L'histoire n'est pas figée et la culture évolue. Les enseignants sont dorénavant plus posés, reposants, animant des reprises tout en douceur et en cherchant à s'adapter à leur public. Calme et patience sont des qualités recherchées à notre époque. Rappelons que l'équitation est aujourd'hui associée au calme, à la nature, au bien être, à la détente.
On comprend également tout l'interêt pour l'enseignant, de ne pas enchainer 6 heures de cours d'affilé, mais de mieux connaitre ses élèves pour comprendre leur état du moment, adapter les consignes, et faire attention aux expressions habituelles, le cas échéant (enfant qui a perdu un parent, handicap non visible ...)

Les personnes sont agressives lorsqu'elles se sentent en danger ou quand elles souffrent. Dans le premier cas, c'est un système de défense qui se met en place, dans le second, c'est le système de protection.

L'enseignant est agressif. Quand ?
- il est saturé par un grand nombre de problèmes qui ne sont pas forcément tous pédagogiques : nombre d'élèves, niveau hétérogène, cavalerie pas adaptée, conditions extérieures, condition de travail, agression par autrui (parents, direction, entre lesquels il sert souvent de tampon ...)
- il est incompétent : ne sait pas gérer un public handicapé, ne sait pas atteler, ne connait rien à la voltige, mais on lui demande quand même d'animer ces séances spécifiques.
- les élèves le déçoivent : ils n'atteignent pas les objectifs, ils n'écoutent pas, ils ne veulent rien faire
- il est fatigué, malade (oui, les enseignants travaillent quand ils sont malades), donc vulnérable et irritable
- il s'ennuie : la routine dégoûte et le manque de préparation contrarie.

Dans un premier temps, il faut éviter les situations qui génèrent l'agressivité.

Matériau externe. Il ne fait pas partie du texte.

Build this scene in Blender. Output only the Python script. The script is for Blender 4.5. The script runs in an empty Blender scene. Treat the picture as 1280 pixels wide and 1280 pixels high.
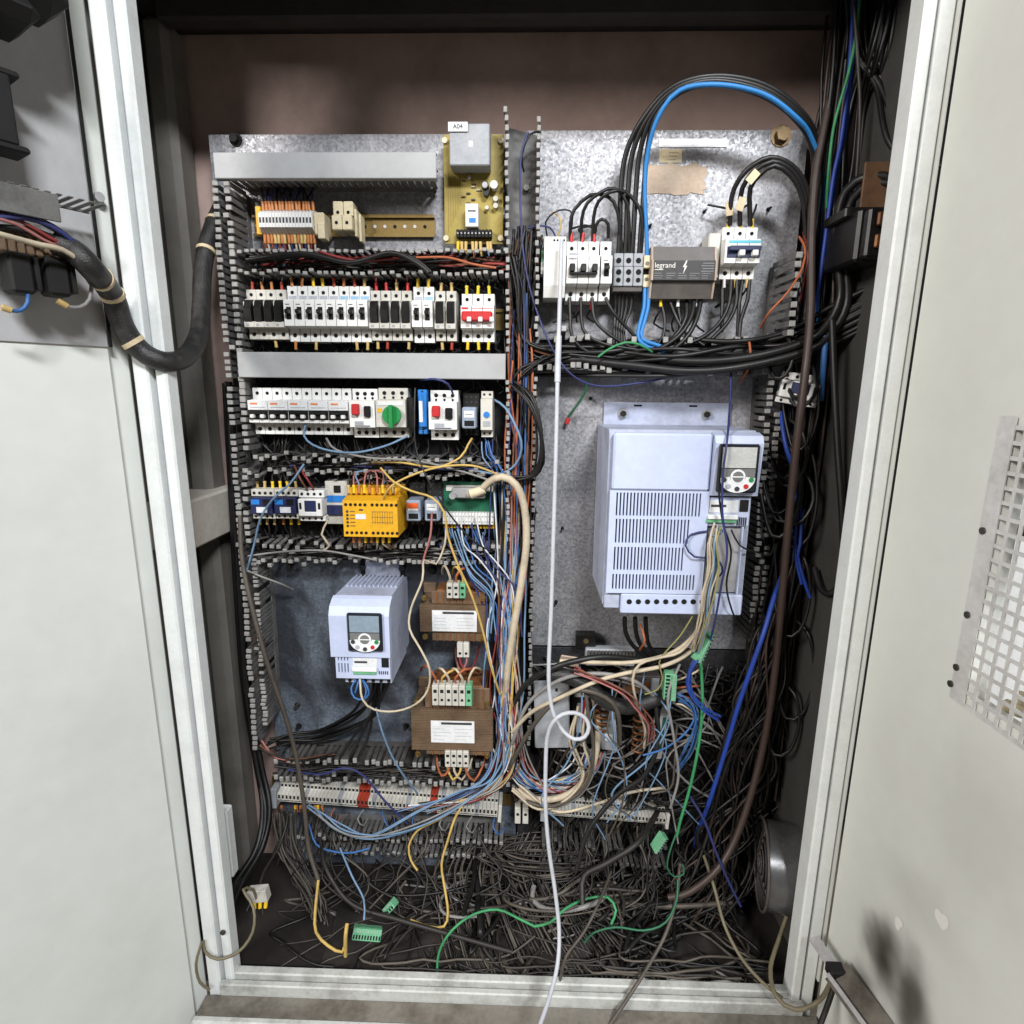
import bpy, math, random
from mathutils import Vector as V, Matrix, Euler
random.seed(7)
R = math.radians
U = random.uniform
sc = bpy.context.scene
COL = sc.collection

# ------------------------------------------------------------------ camera
FPX, PITCH, YAW, ROLL = 720.0, R(11.9), R(1.5), R(0.5)     # focal length in photo pixels (photo is 1280 wide)
CAM = V((0, -1.045, 1.2))
FW = V((-math.sin(YAW)*math.cos(PITCH), math.cos(YAW)*math.cos(PITCH), -math.sin(PITCH)))
RT0 = FW.cross(V((0, 0, 1))).normalized(); UP0 = RT0.cross(FW)
RT = RT0*math.cos(ROLL) + UP0*math.sin(ROLL); UP = UP0*math.cos(ROLL) - RT0*math.sin(ROLL)
cd = bpy.data.cameras.new('camera'); cd.sensor_width = 36; cd.lens = 36*FPX/1280
cd.clip_start = 0.02; cd.clip_end = 100
co = bpy.data.objects.new('camera', cd); COL.objects.link(co)
co.matrix_world = Matrix(((RT.x, UP.x, -FW.x, CAM.x), (RT.y, UP.y, -FW.y, CAM.y), (RT.z, UP.z, -FW.z, CAM.z), (0, 0, 0, 1)))
sc.camera = co

# ------------------------------------------------------------------ world, lamps, exposure
w = bpy.data.worlds.new('World'); sc.world = w; w.use_nodes = True
w.node_tree.nodes['Background'].inputs[0].default_value = (.93, .97, 1, 1)
w.node_tree.nodes['Background'].inputs[1].default_value = 0.015
def area(name, loc, target, size, power, col):
    l = bpy.data.lights.new(name, 'AREA'); l.shape = 'RECTANGLE'; l.size = size[0]; l.size_y = size[1]
    l.energy = power; l.color = col
    o = bpy.data.objects.new(name, l); COL.objects.link(o); o.location = loc
    o.rotation_euler = (V(target)-V(loc)).to_track_quat('-Z', 'Y').to_euler()
    return o
area('ceiling_lamp', (1.0, -3.1, 3.4), (0, 0, 1.0), (1.1, .35), 155, (.96, .98, 1))
area('workshop_lamp', (-2.0, -2.3, 2.45), (.4, -.1, 1.2), (.8, .8), 84, (1, .95, .9))
sc.view_settings.view_transform = 'Standard'; sc.view_settings.look = 'None'
sc.view_settings.exposure = 0.24; sc.view_settings.gamma = 1
sc.render.film_transparent = False
sc.cycles.max_bounces = 5; sc.cycles.diffuse_bounces = 2

# ------------------------------------------------------------------ from photo directions to places
def ray(px, py): return FW + RT*((px-640)/FPX) - UP*((py-640)/FPX)
def at(px, py, Y):
    d = ray(px, py); return CAM + d*((Y-CAM.y)/d.y)
def atX(px, py, X):
    d = ray(px, py); return CAM + d*((X-CAM.x)/d.x)
def atZ(px, py, Z):
    d = ray(px, py); return CAM + d*((Z-CAM.z)/d.z)
def atp(px, py, p0, n):
    d = ray(px, py); return CAM + d*((p0-CAM).dot(n)/d.dot(n))
def rect(x0, y0, x1, y1, Y):
    """centre x, centre z, width, height of a picture rectangle at depth Y"""
    xm, ym = (x0+x1)/2, (y0+y1)/2
    l, r_, t, b = at(x0, ym, Y), at(x1, ym, Y), at(xm, y0, Y), at(xm, y1, Y)
    return (l.x+r_.x)/2, (t.z+b.z)/2, r_.x-l.x, t.z-b.z

# ------------------------------------------------------------------ materials
def lin(c): return tuple(((v/255+.055)/1.055)**2.4 if v/255 > .04045 else v/255/12.92 for v in c)
MATS = {}
def mk(name, col, rough=.5, metal=0., dirt=.0, dcol=(52, 44, 36), scale=22., bump=0., spec=.5, fine=.08, trans=0., emit=0):
    m = bpy.data.materials.new(name); m.use_nodes = True; nt = m.node_tree; N = nt.nodes; L = nt.links
    b = N['Principled BSDF']; c = lin(col)
    b.inputs['Roughness'].default_value = rough; b.inputs['Metallic'].default_value = metal
    b.inputs['Specular IOR Level'].default_value = spec
    if trans: b.inputs['Transmission Weight'].default_value = trans
    geo = N.new('ShaderNodeNewGeometry')
    n1 = N.new('ShaderNodeTexNoise'); n1.inputs['Scale'].default_value = scale; n1.inputs['Detail'].default_value = 7; n1.inputs['Roughness'].default_value = .65
    L.new(geo.outputs['Position'], n1.inputs['Vector'])
    n2 = N.new('ShaderNodeTexNoise'); n2.inputs['Scale'].default_value = scale*9; n2.inputs['Detail'].default_value = 4
    L.new(geo.outputs['Position'], n2.inputs['Vector'])
    rmp = N.new('ShaderNodeMapRange'); rmp.inputs[1].default_value = .45; rmp.inputs[2].default_value = .78
    rmp.inputs[3].default_value = dirt*.25; rmp.inputs[4].default_value = min(1, dirt*1.5)
    L.new(n1.outputs[0], rmp.inputs[0])
    mx = N.new('ShaderNodeMix'); mx.data_type = 'RGBA'
    mx.inputs[6].default_value = (*c, 1); mx.inputs[7].default_value = (*lin(dcol), 1); L.new(rmp.outputs[0], mx.inputs[0])
    hs = N.new('ShaderNodeHueSaturation'); L.new(mx.outputs[2], hs.inputs['Color'])
    vr = N.new('ShaderNodeMapRange'); vr.inputs[1].default_value = .3; vr.inputs[2].default_value = .7
    vr.inputs[3].default_value = 1-fine; vr.inputs[4].default_value = 1+fine; L.new(n2.outputs[0], vr.inputs[0])
    L.new(vr.outputs[0], hs.inputs['Value']); L.new(hs.outputs[0], b.inputs['Base Color'])
    rr = N.new('ShaderNodeMapRange'); rr.inputs[3].default_value = max(.05, rough-.12); rr.inputs[4].default_value = min(1, rough+.2)
    L.new(n1.outputs[0], rr.inputs[0]); L.new(rr.outputs[0], b.inputs['Roughness'])
    if bump:
        bp = N.new('ShaderNodeBump'); bp.inputs['Strength'].default_value = bump; bp.inputs['Distance'].default_value = .002
        L.new(n2.outputs[0], bp.inputs['Height']); L.new(bp.outputs[0], b.inputs['Normal'])
    if emit:
        b.inputs['Emission Color'].default_value = (*c, 1); b.inputs['Emission Strength'].default_value = emit
    MATS[name] = m; return m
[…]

Comment ?
- Etre à l'aise tout le temps : maitriser les contenus, se perfectionner en pédagogie comme en technique
- Avoir confiance en soi : permettre l'échec ou l'erreur, savoir l'analyser, prendre du recul, écouter, refuser d'entrer dans les conflits.
- Etre au meilleur de sa forme : une bonne hygiène de vie confère un équilibre physique, intellectuel et émotionnel;
- Etre ouvert d'esprit : discuter au lieu de critiquer ou d'insulter, accepter les autres et soi-même, comprendre et faire confiance sans manipulation ou fuite.

Toute l'énergie mise dans l'agressivité peut être recyclée au service d'une meilleure relation-communication avec les élèves qui sont également des clients. Les agressifs montrent leur faiblesse, tandis que les calmes sont juste forts.